The work of SUNY Oswego’s fall 2021 artist-in-residence Ellen M. Blalock deeply explores the experience of living “. . . While Black.” It is currently open, running through Feb. 18 in the Tyler Hall Corner Gallery, room 208.
An Artist Meet and Greet Reception will take place from 5 to 7 p.m. on Friday, Feb. 4. The exhibition is free and open to the public from 9 a.m. to 4 p.m. Mondays through Fridays in the second-floor gallery.
This site base installation of photographs, quilts and words uses the bird as a metaphor to embody the experience of Black people in relationship to their freedom, past, present and future.
“. . . While Black” turns a gallery into a quiet sacred space to meditate and to recognize the magic, the miracle, of the African American experience and also to acknowledge the truths, the horrors, of “Living While Black” in America.

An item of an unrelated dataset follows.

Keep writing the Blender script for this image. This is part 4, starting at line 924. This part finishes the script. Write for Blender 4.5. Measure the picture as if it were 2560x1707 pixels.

SUNY Oswego students, faculty and staff and several community members helped build “The Ancestor Tree” quilt. Each participant worked on one or more 12-inch square blocks of the pattern of the 9-by-8-foot quilt. This quilt represents the life force of the souls of Black people and the ancestral wisdom of the many enslaved Africans.
The exhibition notes that “. . . While Black” reflects on the fragility of Blacks living in a high alert systematic state designed to cage and kill them, and also reflects on the relentless thriving force of being Black in America with no apologies.
The SUNY Oswego Artist-in-Residence program is a collaboration with Artswego; the School of Communication, Media and the Arts; the Department of Art and Design; and the Institute for Equity, Diversity, Inclusion and Transformative Practice.